Cinema

Flaminia, la sorellanza che “fa ridere ma anche riflettere”

di Eleonora Ciaffoloni -


“Fa ridere ma fa anche riflettere” è una di quelle frasi fatte che utilizziamo quando dietro una risata si nasconde una questione dal significato più amaro, o almeno, più ampio e “studiato”. Ed è così che si presenta il film Flaminia, l’esordio alla regia della stand-up comedian Michela Giraud, prestata a vestire i panni della protagonista tutta vizi e sfizi di Roma Nord. La pellicola uscita ad aprile al cinema è arrivata nei giorni scorsi sulle piattaforme di streaming (Sky, Now Tv e Prime Video) e sta riscuotendo più successo di quanto non abbia fatto sul grande schermo. Perché forse, usando il leitmotiv della sceneggiatura, questo film è entrato “nelle case degli italiani” portando quella comicità un po’ alla Vanzina che ormai si vede veramente di rado al cinema e in tv. E forse anche perché dietro le maschere irriverenti, le macchiette e le esasperazioni da teatro (con tanto di svenimenti da catapultarsi sul divano), c’è una storia reale, attaccata al vissuto della protagonista-regista e, un po’ alla vita di tutti noi. Vita che non è perfetta e che nasconde, dietro a stereotipi, diete stringenti (“Non mangio una carbonara dal governo Monti”) e appuntamenti dal parrucchiere, anche dei trascorsi familiari che non si portano come vetrina tra le vie dello shopping (“Io sono… la figlia… del padre…”).

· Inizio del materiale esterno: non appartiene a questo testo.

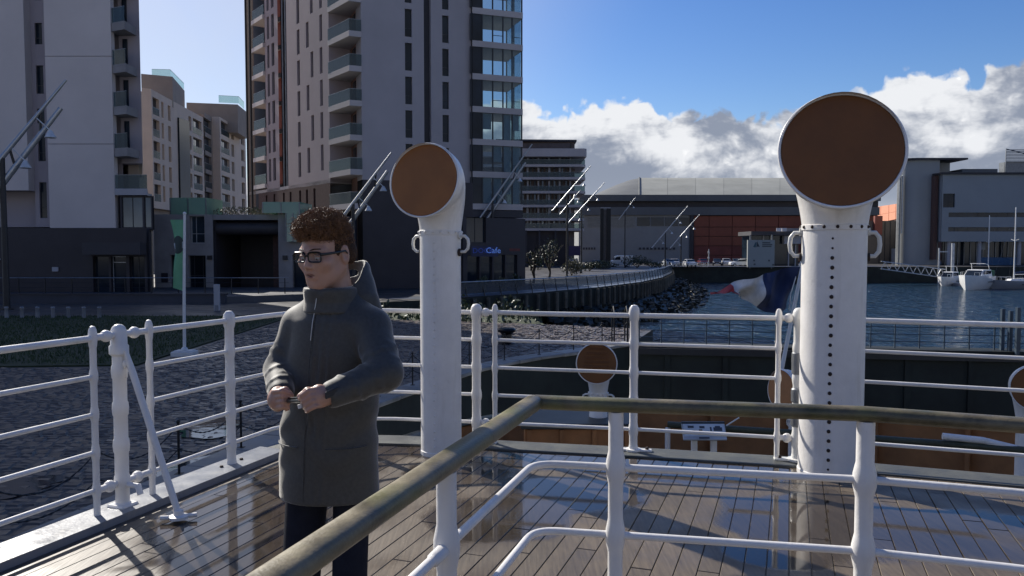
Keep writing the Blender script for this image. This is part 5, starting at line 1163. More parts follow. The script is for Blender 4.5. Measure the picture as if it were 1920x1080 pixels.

Ed è infatti così che, nella vita perfetta di Flaminia – assistente alla cattedra di Diritto Civile all’ Università La Sapienza di Roma e promessa sposa all’erede cocainomane (Edoardo Purgatori) di una famiglia “perbene” di Roma Nord – (ri)entra come un terremoto la sorella Ludovica, interpretata da una straordinaria Rita Abela, una trent’enne con la sindrome di Asperger appena uscita dalla comunità per aver dato fuoco a un materasso. Un rientro che rompe la routine familiare (“Quella piromane è tua sorella”) e anche il prestigiosissimo vaso che sembra contenere anche l’anima dalla madre di Flaminia (Lucrezia Lante della Rovere). Ma il conflitto tra le due sorelle si esaurisce quasi subito. È da questo momento che le risate cedono il passo a quella riflessione di cui parlavamo all’inizio. Quel mondo di apparenze, di cene di gala e di amiche fatte con lo stampino, inizia a sgretolarsi: ma non a rompersi. Si scrosta bensì quel muro ridipinto negli anni di rosa e nuvolette, che nasconde le piccole (e le grandi) passioni del passato, condite con un liberatorio bagno al mare e due etti di pasta sulla spiaggia. Si libera anche quel senso di inadeguatezza portato avanti da chi come Ludovica non è mai nel posto giusto, ma anche chi, come Flaminia, non è mai come la società le impone di essere. E ci si libera, infine, di quella patina di incomprensione che la maggior parte di noi posa sopra al grande tema della disabilità e alle difficoltà con cui ogni giorno le famiglie si trovano a fare i conti. Tutto accade velocemente, forse troppo, ma è un sorriso, liberatorio, finale che ci fa commuovere: perché insieme ai titoli di coda arriva quella consapevolezza di un retroscena privato che è più forte di una battuta sullo schermo.